We are given that a new standardized test is given to 100 randomly selected third-grade students in New Jersey. The sample average score Y on the test is 58 points and the sample standard deviation sY is 8 points.

(a) Firstly, the pivotal quantity for finding the confidence interval for the population mean is given by;

                               P.Q.  =  $\frac{\bar X-\mu}{\frac{s}{\sqrt{n} } }$  ~  $t_n_-_1$

where, $\bar X$ = sample average score = 58 points

             s = sample standard deviation = 8 points

            n = sample of third-grade students = 100

             $\mu$ = population mean score of all New Jersey third graders

Here for constructing a 95% confidence interval we have used a One-sample t-test statistics because we don't know about population standard deviation.

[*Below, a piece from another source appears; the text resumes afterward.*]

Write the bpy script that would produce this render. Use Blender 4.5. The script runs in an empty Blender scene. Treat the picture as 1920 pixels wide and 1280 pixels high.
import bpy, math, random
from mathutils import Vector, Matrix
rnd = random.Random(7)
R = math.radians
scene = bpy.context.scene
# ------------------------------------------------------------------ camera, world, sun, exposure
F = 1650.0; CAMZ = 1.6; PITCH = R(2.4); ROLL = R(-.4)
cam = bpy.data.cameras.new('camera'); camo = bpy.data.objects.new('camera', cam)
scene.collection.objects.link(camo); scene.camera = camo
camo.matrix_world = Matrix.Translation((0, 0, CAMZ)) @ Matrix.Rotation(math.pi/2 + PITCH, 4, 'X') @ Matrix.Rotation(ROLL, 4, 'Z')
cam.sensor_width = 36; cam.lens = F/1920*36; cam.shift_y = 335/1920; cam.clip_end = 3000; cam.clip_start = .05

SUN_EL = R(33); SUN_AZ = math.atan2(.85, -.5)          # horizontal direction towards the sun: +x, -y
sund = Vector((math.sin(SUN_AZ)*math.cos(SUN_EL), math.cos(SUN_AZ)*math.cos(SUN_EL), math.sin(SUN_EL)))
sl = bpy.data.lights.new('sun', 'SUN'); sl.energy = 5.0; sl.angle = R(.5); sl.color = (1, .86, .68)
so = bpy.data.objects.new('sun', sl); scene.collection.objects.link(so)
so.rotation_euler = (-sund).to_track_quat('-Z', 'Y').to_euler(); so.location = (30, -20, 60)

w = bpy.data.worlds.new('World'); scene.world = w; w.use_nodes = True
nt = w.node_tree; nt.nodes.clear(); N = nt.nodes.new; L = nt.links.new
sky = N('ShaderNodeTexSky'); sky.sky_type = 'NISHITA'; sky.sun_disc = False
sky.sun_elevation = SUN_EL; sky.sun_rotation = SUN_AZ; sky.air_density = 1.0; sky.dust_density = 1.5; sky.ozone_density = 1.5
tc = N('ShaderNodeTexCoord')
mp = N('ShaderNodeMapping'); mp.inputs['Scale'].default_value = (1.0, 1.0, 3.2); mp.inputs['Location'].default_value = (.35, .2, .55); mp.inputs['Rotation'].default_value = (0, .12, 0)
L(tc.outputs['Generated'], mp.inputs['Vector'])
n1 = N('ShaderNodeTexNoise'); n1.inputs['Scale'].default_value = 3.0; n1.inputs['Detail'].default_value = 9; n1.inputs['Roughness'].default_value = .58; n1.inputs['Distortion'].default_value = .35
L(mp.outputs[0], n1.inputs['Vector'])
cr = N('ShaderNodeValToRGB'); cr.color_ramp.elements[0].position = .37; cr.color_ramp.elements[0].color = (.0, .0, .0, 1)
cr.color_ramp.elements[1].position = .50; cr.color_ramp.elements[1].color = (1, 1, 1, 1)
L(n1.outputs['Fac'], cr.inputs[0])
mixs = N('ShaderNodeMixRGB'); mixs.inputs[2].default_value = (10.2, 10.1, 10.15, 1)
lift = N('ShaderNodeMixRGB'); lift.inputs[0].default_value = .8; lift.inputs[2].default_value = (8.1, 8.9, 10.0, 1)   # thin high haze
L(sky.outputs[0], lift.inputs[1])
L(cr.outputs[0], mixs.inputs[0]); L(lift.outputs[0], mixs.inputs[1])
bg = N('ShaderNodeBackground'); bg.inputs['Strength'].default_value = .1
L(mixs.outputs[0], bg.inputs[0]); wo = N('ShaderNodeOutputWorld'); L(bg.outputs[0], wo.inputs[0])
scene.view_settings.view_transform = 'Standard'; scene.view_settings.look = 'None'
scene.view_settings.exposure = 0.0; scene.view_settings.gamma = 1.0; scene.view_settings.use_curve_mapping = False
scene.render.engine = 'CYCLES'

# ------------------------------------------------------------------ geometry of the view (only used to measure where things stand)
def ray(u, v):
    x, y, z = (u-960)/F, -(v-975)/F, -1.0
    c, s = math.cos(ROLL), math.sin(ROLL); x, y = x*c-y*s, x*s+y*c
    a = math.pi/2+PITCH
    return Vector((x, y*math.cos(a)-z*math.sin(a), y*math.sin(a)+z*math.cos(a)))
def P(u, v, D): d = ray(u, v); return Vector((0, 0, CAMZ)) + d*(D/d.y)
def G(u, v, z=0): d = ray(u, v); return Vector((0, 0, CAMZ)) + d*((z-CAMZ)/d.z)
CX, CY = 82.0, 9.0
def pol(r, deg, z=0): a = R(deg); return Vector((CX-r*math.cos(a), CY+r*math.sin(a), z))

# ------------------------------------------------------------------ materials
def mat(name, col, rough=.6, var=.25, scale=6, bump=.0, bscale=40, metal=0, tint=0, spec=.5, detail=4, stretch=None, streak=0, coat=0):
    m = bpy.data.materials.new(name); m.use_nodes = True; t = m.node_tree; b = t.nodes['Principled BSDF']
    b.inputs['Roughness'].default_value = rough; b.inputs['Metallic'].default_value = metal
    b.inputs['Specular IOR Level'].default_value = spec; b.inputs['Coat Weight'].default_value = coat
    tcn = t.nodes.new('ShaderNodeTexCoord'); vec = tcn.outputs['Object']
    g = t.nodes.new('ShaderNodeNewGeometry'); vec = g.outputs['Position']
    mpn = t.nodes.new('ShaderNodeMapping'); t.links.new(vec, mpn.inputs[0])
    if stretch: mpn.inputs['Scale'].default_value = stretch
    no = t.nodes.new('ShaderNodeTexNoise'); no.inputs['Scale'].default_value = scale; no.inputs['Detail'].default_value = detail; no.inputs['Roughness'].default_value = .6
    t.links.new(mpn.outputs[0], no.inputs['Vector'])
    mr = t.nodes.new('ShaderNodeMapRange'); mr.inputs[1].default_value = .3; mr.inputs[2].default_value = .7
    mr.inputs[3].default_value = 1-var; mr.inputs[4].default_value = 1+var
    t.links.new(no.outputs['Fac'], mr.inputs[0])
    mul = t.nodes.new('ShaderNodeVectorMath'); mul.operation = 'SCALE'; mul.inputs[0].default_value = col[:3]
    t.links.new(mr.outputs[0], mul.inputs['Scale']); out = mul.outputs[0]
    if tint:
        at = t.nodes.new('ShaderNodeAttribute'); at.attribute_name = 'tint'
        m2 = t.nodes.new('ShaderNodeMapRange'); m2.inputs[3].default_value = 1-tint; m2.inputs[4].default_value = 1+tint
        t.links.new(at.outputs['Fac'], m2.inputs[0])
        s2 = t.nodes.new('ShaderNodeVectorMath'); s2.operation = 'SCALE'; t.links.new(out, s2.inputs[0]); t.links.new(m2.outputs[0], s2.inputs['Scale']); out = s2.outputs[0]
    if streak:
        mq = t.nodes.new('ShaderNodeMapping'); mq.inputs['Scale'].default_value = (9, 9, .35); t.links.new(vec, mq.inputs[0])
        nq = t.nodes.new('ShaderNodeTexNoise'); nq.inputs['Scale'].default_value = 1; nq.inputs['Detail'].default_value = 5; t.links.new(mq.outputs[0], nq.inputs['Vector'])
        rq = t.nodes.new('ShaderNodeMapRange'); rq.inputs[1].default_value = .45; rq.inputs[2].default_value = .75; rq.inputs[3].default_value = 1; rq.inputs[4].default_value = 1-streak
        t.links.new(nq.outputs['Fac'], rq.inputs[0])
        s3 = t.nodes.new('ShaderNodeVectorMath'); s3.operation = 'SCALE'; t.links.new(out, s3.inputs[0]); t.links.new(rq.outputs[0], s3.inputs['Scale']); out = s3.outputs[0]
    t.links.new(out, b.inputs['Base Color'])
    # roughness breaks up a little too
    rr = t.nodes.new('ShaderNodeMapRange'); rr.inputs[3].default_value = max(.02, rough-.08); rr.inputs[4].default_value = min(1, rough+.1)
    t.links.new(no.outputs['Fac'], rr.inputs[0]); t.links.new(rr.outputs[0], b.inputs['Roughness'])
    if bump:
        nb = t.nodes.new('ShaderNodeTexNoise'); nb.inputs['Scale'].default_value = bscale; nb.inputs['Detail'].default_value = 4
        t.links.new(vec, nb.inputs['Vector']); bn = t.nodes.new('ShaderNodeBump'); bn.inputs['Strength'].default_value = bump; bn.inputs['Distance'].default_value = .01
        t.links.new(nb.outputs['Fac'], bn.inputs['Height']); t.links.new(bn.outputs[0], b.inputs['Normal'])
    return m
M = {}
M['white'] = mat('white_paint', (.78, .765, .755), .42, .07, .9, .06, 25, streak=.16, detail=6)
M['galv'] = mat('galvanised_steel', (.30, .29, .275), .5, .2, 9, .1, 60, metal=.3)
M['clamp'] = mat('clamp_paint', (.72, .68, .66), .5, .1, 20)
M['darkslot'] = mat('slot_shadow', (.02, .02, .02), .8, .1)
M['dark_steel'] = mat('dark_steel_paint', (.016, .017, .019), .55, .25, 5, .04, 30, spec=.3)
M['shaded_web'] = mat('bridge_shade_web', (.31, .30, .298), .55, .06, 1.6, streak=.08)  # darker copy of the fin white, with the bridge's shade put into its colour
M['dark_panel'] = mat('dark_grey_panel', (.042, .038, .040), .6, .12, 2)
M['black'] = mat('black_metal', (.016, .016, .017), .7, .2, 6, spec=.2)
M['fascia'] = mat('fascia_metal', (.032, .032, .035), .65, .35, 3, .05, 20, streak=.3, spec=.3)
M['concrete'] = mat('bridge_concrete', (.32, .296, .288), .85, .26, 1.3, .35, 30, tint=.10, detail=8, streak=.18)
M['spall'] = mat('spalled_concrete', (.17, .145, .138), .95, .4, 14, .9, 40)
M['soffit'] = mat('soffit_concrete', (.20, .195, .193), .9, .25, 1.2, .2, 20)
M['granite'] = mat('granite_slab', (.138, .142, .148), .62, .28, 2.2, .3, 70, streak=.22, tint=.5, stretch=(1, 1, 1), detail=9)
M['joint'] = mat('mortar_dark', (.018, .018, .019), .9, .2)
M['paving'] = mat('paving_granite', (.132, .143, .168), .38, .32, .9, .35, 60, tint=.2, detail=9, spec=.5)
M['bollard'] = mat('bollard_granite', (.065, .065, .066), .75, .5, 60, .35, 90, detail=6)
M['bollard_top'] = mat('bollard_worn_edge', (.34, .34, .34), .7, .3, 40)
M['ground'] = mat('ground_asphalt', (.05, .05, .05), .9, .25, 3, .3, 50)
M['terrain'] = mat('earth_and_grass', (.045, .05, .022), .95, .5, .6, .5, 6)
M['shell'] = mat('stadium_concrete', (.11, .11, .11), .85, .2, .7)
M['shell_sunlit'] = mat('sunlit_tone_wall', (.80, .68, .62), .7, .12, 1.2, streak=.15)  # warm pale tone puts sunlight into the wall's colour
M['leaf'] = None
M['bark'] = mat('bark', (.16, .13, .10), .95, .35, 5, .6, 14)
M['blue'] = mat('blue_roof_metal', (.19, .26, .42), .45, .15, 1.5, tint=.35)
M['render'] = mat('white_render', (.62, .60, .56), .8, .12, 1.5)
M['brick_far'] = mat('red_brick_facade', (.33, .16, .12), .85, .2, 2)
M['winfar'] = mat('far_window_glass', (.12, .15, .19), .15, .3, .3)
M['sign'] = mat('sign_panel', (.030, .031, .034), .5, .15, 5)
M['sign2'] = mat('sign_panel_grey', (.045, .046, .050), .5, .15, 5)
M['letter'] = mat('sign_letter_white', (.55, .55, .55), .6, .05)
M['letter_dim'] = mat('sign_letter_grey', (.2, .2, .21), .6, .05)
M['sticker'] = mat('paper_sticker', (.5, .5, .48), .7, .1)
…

So, a 95% confidence interval for the population mean, $\mu$ is;

P(-1.987 < $t_9_9$ < 1.987) = 0.95  {As the critical value of t at 99 degrees of

                                                 freedom are -1.987 & 1.987 with P = 2.5%}    P(-1.987 < $\frac{\bar X-\mu}{\frac{s}{\sqrt{n} } }$ < 1.987) = 0.95

P( $-1.987 \times {\frac{s}{\sqrt{n} } }$ < ${\bar X-\mu}$ < $1.987 \times {\frac{s}{\sqrt{n} } }$ ) = 0.95

P( $\bar X-1.987 \times {\frac{s}{\sqrt{n} } }$ < $\mu$ < $\bar X+1.987 \times {\frac{s}{\sqrt{n} } }$ ) = 0.95

95% confidence interval for $\mu$ = [ $\bar X-1.987 \times {\frac{s}{\sqrt{n} } }$ , $\bar X+1.987 \times {\frac{s}{\sqrt{n} } }$ ]

                                       = [ $58-1.987 \times {\frac{8}{\sqrt{100} } }$ , $58+1.987 \times {\frac{8}{\sqrt{100} } }$ ]

                                       = [56.41, 59.59]

Therefore, a 95% confidence interval for the mean score of all New Jersey third graders is [56.41, 59.59] .

Now, the same test is given to 200 randomly selected third graders from Iowa, producing a sample average of 62 points and a sample standard deviation of 11 points.

(b) Firstly, the pivotal quantity for finding the confidence interval for the difference in population mean is given by;

                               P.Q.  =  $\frac{(\bar X_1-\bar X_2)-(\mu_1-\mu_2)}{s_p \times \sqrt{\frac{1}{n_1}+\frac{1}{n_2} } }$  ~  $t__n_1_+_n_2_-_2$

where, $s_p = \sqrt{\frac{(n_1-1)\times s_1 + (n_2-1)\times s_2}{n_1+n_2-2} }$

                = $\sqrt{\frac{(200-1)\times 11 + (100-1)\times 8}{200+100-2} }$ = 3.163

Here for constructing a 90% confidence interval we have used a two-sample t-test statistics because we don't know about population standard deviations.

So, a 90% confidence interval for the difference in two population means, ($\mu_1-\mu_2$) is;

P(-1.645 < $t_2_9_8$ < 1.645) = 0.90  {As the critical value of t at 298 degrees of

                                                    freedom are -1.645 & 1.645 with P = 5%}    P(-1.645 < $\frac{(\bar X_1-\bar X_2)-(\mu_1-\mu_2)}{s_p \times \sqrt{\frac{1}{n_1}+\frac{1}{n_2} } }$ < 1.645) = 0.90

90% confidence interval for ($\mu_1-\mu_2$) = [ ${(\bar X_1-\bar X_2) -1.645\times {s_p \times \sqrt{\frac{1}{n_1}+\frac{1}{n_2} } }$ , ${(\bar X_1-\bar X_2) +1.645\times {s_p \times \sqrt{\frac{1}{n_1}+\frac{1}{n_2} } }$ ]

= [ ${(62-58) -1.645\times {3.163 \times \sqrt{\frac{1}{200}+\frac{1}{100} } }$ , ${(62-58) +1.645\times {3.163 \times \sqrt{\frac{1}{200}+\frac{1}{100} } }$ ]

= [3.363, 4.637]

Therefore, a 90% confidence interval for the difference in mean scores between Iowa and New Jersey is [3.363, 4.637]  .

(c) Yes, we are 90% confident that the population means for Iowa and New Jersey students are different because in the above interval 0 is not included.